I have the task to show that the following two big O definitions are equivalent. My first thought was that it has to be equivalent because the set of natural numbers excludes all broken rational numbers.
$$ O (g) := \big\{f: \mathbb{N{_0}} \rightarrow \mathbb{R^+} | \space \exists c \in \, \mathbb{R^+} : \forall n \in \mathbb{N{_0}} : f(n) \leq c \space \cdot g(n)\big\} $$
$$ O (g) := \big\{f: \mathbb{N{_0}} \rightarrow \mathbb{R^+} | \space \exists c \in \, \mathbb{R^+} : \exists n{_0} \in \mathbb{N{_0}} : \forall n \geq n{_0} : f(n) \leq c \space \cdot g(n)\big\} $$
$$ g: \mathbb{N{_0}} \rightarrow \mathbb{R^+} $$
Please give me hint. I would really appreciate it.
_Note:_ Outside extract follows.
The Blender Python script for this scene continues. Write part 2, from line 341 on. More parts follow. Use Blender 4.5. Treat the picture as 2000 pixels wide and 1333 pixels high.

Thank you very much.
Let me temporarily call these sets $O_1(g)$ and $O_2(g)$. It should be clear that $O_1(g)\subseteq O_2(g)$: if $f(n)\le cg(n)$ for all $n\in\Bbb N_0$, then we can take $n_0$ to be any natural number and have $f(n)\le cg(n)$ for all $n\ge n_0$. Thus, we need only show that $O_2(g)\subseteq O_1(g)$ in order to prove that the two are equal.
Suppose that $f\in O_2(g)$; then there are $c\in\Bbb R^+$ and $n_0\in\Bbb N_0$ such that $f(n)\le cg(n)$ for all $n\ge n_0$. For $k<n_0$ let
$$c_k=\frac{f(k)}{g(k)}\;,$$
let $c'=\max_{k<n}c_k$, and let $c''=\max\{c,c'\}$; now just check that $f(n)\le c''g(n)$ for all $n\in\Bbb N_0$ to see that $f\in O_1(g)$.